As much as this time has been radically different than the hour of silent meditation and study of my college days, it’s been the single thing that has carried me through this month’s sleep regression and pregnancy woes.


If you too are a lover of theologically dense reading or quite simple means to deepen your prayers, I highly recommend purchasing a copy of The Valley of Vision. It is a book of short Puritan prayers that span adoration of the gospel to suffering to sleep. There’s rich gospel truth in every prayer. And as a pregnant mom of a busy two year old, I need as much help pointing my prayers and my heart in the direction of the true calling of the Gospel as often as possible. 


And this week, in His providence, the Lord brought me to several prayers in this book that highlight Heaven in one way or another. Be it longing for Heaven for the eternal rest of Christ or a plea for my heart to be tuned towards Heaven, waiting for the redemption the Lord has promised, I’ve been pointed beyond this life in each prayer I’ve read. 


I’ll confess, aside from praying for my children to accept the salvation offered through Jesus, I don’t think of eternity all too much. It’s hard to look beyond the next cup of coffee when you’re running on 6 hours of broken sleep or just trying to stay on top of the never-ending dishes that accompany being at home. 


But each morning, as I prepared for the day ahead, for the moments laid out in front of me to be a witness to my family, my heart was tugged to look beyond this life.

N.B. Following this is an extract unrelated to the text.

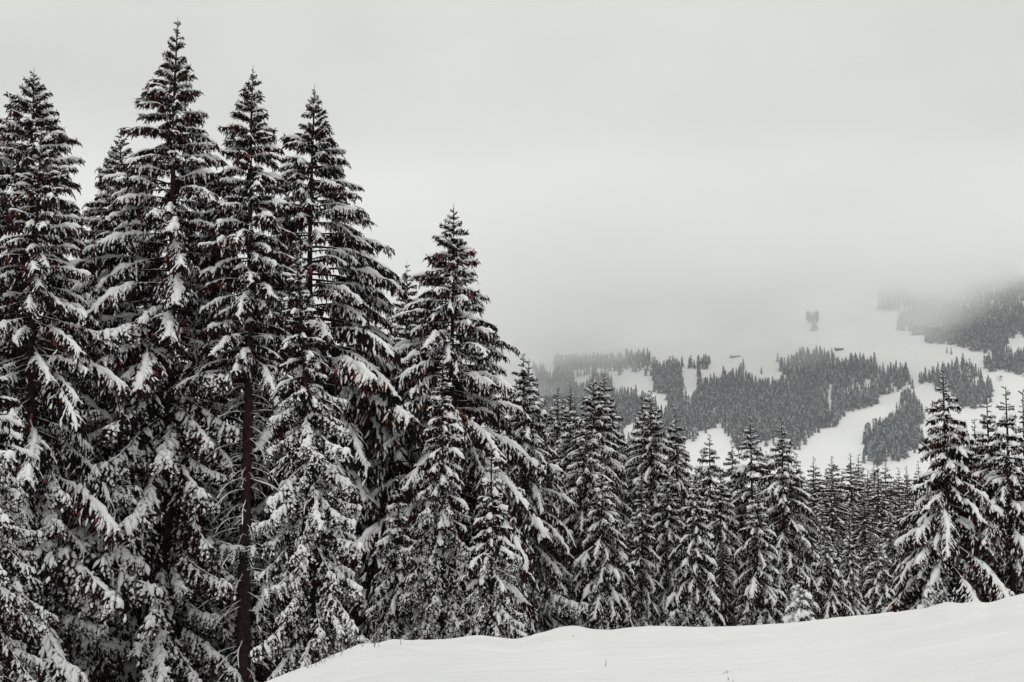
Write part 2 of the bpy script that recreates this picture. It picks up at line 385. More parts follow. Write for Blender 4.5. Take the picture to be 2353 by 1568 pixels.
def trunk_mesh(H, r0, seed):
    g = np.random.default_rng(seed); n = 40; B = Buf()
    z = np.linspace(-.6, H, n); t = np.clip(z/H, 0, 1)
    rad = r0*(1-t)**.85*(1+.55*np.exp(-np.maximum(z, 0)/.35)) + .008; rad[-1] = .004
    cx = .003*H*np.sin(z*.35+seed)*t; cyy = .003*H*np.cos(z*.28+seed*2)*t
    P = np.stack((cx, cyy, z), 1)
    RR = rad[:, None]*np.clip(1+g.normal(0, .05, (n, 10)), .8, 1.2)
    B.tube(P, RR, 10, 0)
    v, q, m = B.arrays()
    return mesh_np('trunk', v, [q], [m_bark], m, np.ones(len(q))), (lambda zz: (np.interp(zz, z, cx), np.interp(zz, z, cyy)))
def layout(H, Rb, k, droop, seed, bare_from=1.1, dens=1.0, dz0=.5, skew=0):
    """positions of the boughs of one tree: (z, azimuth, pitch, length)"""
    g = np.random.default_rng(seed); out_ = []
    f = min(1.0, H/8.0); z = H-max(.2, .016*H)*(.5+.5*f); az = g.uniform(0, 6.28); nfull = 0
    lop = g.uniform(0, 6.28)
    while z > .5*f:
        t = (H-z)/H
        nb = 4 if t < .09 else (5 if t < .3 else int(round(5*dens + g.uniform(-.5, .6))))
        for i in range(nb):
            a = az + i*2*math.pi/nb + g.normal(0, .22)
            rr = 1.2*Rb*H*(1-math.exp(-(t/k)**1.3))
            rr = max(rr, (.10+.06*g.random())*f)*(g.uniform(.70, 1.18) if t > .25 else g.uniform(.72, 1.08))*(1+.10*math.cos(a-lop)+.08*math.sin(t*23+a*2+seed))
            if g.random() < .06: rr *= .6
            rr *= 1+skew*math.cos(a)*min(1, t*2)
            pitch = np.interp(t, [0, .03, .08, .16, .3, .5, .8, 1], [48, 38, 24, 10, 0, -8, -17, -22]) - droop*min(1, t/.35) + g.normal(0, 5)
            out_.append((z + g.normal(0, .10), a, pitch, rr/max(.5, math.cos(R(pitch-8))), t))
        az += 2.4 + g.normal(0, .2)
        z -= np.interp(t, [0, .05, .2, .5, 1], [.24, .28, .38, dz0, dz0*1.05])*g.uniform(.8, 1.2)*f
    return out_
def kind_for(ln, cones, g, t, tuft=1.1):
    if ln > 1.25 and t > tuft + g.uniform(-.12, .12): return 'tuft_long' if ln > 2.3 else 'tuft_medium'
    base = 'tiny' if ln < .62 else 'short' if ln < 1.3 else 'medium' if ln < 2.3 else 'long'
    if base != 'tiny' and cones and g.random() < cones: base += '_cones'
    return base
def branched_tree(px, top, D, label, Rb=.145, k=.25, droop=0, seed=1, cones=.0, bare_from=None, group=None, dz0=.5, lean=0, tuft=.72, skew=0, fixed=None):
    P = at(px, top, D); gz = float(ground_z(P[0], P[1])); H = P[2]-gz
    root = bpy.data.objects.new('spruce_tree', None); C.link(root); root.location = (P[0], P[1], gz)
    root.rotation_euler = (0, R(lean), 0)
    tag(root, label, 'tree', group)
    me, off = trunk_mesh(H, .0105*H+.02, seed); obj('trunk', me, root)
    g = np.random.default_rng(seed+50)
    cnt = 0
    for (z, a, pitch, ln, t) in layout(H, Rb, k, droop, seed, dz0=dz0, skew=skew):
        if bare_from and t > bare_from:
            if g.random() < .25: continue
            kd = 'bare'; ln = g.uniform(1.0, 2.2)*(1.0); pitch = g.uniform(-18, 6)
        else: kd = fixed or kind_for(ln, cones, g, t, tuft)
        if cnt >= 295: break
        cnt += 1
        a_, b_, L0 = LIB[kd][int(g.integers(len(LIB[kd])))]
        s = ln/L0; ox, oy = off(z)
        sx_ = s; sy = s*g.choice([-1, 1])*g.uniform(.9, 1.1); sz = s*g.uniform(.9, 1.15)
        o = bpy.data.objects.new('bare_branch' if kd == 'bare' else 'branch', a_); C.link(o); o.parent = root
        o.location = (ox, oy, z); o.rotation_euler = (g.normal(0, .12), -R(pitch), a); o.scale = (sx_, sy, sz)
        w = bpy.data.objects.new('snow', b_); C.link(w); w.parent = o
    # a few bare twigs between the whorls, close to the trunk
    if H > 15:
        for i in range(min(295-cnt, int(H*1.6))):
            z = g.uniform(.12, .78)*H; a_, b_, L0 = LIB['bare'][int(g.integers(4))]; s = g.uniform(.35, .75); ox, oy = off(z)
            o = bpy.data.objects.new('bare_branch', a_); C.link(o); o.parent = root
            o.location = (ox, oy, z); o.rotation_euler = (0, R(g.uniform(0, 14)), g.uniform(0, 6.28)); o.scale = (s, s, s)
            w = bpy.data.objects.new('snow', b_); C.link(w); w.parent = o
    return root
# crowns for the trees further back: needles in one mesh and snow in another, shared between trees
def crown_pair(H, Rb, k, droop, seed, dz0=.5, dens=1.0):
    g = np.random.default_rng(seed+9)
    outs = [[[], [], [], 0], [[], [], [], 0]]
    for (z, a, pitch, ln, t) in layout(H, Rb, k, droop, seed, dens=dens, dz0=dz0):
        kd = 'tiny' if ln < .62 else 'short' if ln < 1.25 else 'medium' if ln < 2.1 else 'long'
        w, s_, L0 = LIGHT[kd][int(g.integers(4))]
        sc_ = ln/L0
        M = (Matrix.Rotation(a, 3, 'Z') @ Matrix.Rotation(-R(pitch), 3, 'Y'))
        M = np.array(M)*sc_; M[:, 1] *= g.choice([-1, 1])
        for o_, (v, q, m) in zip(outs, (w, s_)):
            o_[0].append(v @ M.T + np.array((0, 0, z))); o_[1].append(q + o_[3]); o_[2].append(np.minimum(m, 1)); o_[3] += len(v)
    W, S = outs
    return (mesh_np('crown', np.concatenate(W[0]), [np.concatenate(W[1])], [m_wood, m_needle], np.concatenate(W[2])),
            mesh_np('snow', np.concatenate(S[0]), [np.concatenate(S[1])], [m_snow], np.zeros(len(np.concatenate(S[1]))), np.ones(len(np.concatenate(S[1])))), H)
CROWNS = [crown_pair(16, .14, .36, 6, 101, .52), crown_pair(16, .15, .4, 14, 102, .55), crown_pair(16, .125, .3, 2, 103, .5), crown_pair(12, .17, .6, 10, 104, .5)]
TRUNKS = {}
def plain_tree(px, top, D, label, v=0, group=None, wide=1.0, rot=None, kmax=99):
    P = at(px, top, D); gz = float(ground_z(P[0], P[1])); H = P[2]-gz
    root = bpy.data.objects.new('spruce_tree', None); C.link(root); root.location = (P[0], P[1], gz)
    tag(root, label, 'tree', group)
    cw, cs, H0 = CROWNS[v]
    if v not in TRUNKS: TRUNKS[v] = trunk_mesh(H0, .17, v+3)[0]
    s = H/H0; root.rotation_euler = (0, 0, random.uniform(0, 6.28) if rot is None else rot)
    wide *= random.uniform(1.0, 1.45); root.scale = (s*wide, s*wide, s)
    obj('trunk', TRUNKS[v], root); obj('crown', cw, root); obj('snow', cs, root)
    return root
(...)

I’m 26. I assume, like most, that I’ll have much more race to run. In many ways, I’m just getting started, settling into the pace that’ll carry me through this life, preparing in the ways I can now to finish strong when I reach the end someday. And knowing that even though there’s much work to do in front of me, I know I’m preparing now for an eternal rest.


I come to the end of most days satisfied. The kind of satisfied you may feel as you light a candle and sink into your couch to admire your work after you deep cleaned your whole house or the kind you may feel as you collapse into bed after a long day outside, soaking in nature and vitamin D and every good thing God offers us outdoors. I too feel the weight lift off my shoulders as I slide my kindle out of it’s sleeve and listen to the hum of the dishwasher and the hiss of the noise machine, a soft chorus of bedtime in my home. 


And my gaze has been gently redirected heavenward each morning, I’ve been encouraged by the truth that at the end of my days, Lord-willing when I’m old and wrinkly and have a head full of grey hair, that the final sigh of completion I breathe as I see my Savior’s face will be more fulfilling than any earthy rest I will ever experience in this lifetime. 


And maybe you know this feeling too.


No matter how clean we get our floors, how empty our dishwasher is, how barren our dirty laundry hampers, we will never find reprieve from the tasks of worship that God calls us to as women ministering to our homes. There will always be more dishes, always be more discipline for our children, always be more sleepless nights. But we can be strengthened in knowing that as we live our Colossians 3:23-24 and 1 Corinthians 10:31, that our seemingly unending and mundane work done here on earth isn’t just about living to the next day, it’s worship. 


We are living our lives weary but full of worship. 


Maybe you’re in the throws of toddlerhood. Maybe you have big kids and you’re not finding yourself holding pudgy hands as you sing your babies to sleep. Maybe you’re not even a mom, just a woman who is growing weary of doing the good of stewarding well what God has given you. 


There is hope. Our bodies may grow tired, but Galatians 6:9 encourages us to not grow weary of doing good, for in due season we will reap, if we do not give up.


We won’t just reap the reward of clean clothes and hot meals. We will reap the reward of eternal rest with our Savior.


And what a joy it will be to enter eternity knowing we’ve poured our lives into worship in the most mundane of moments.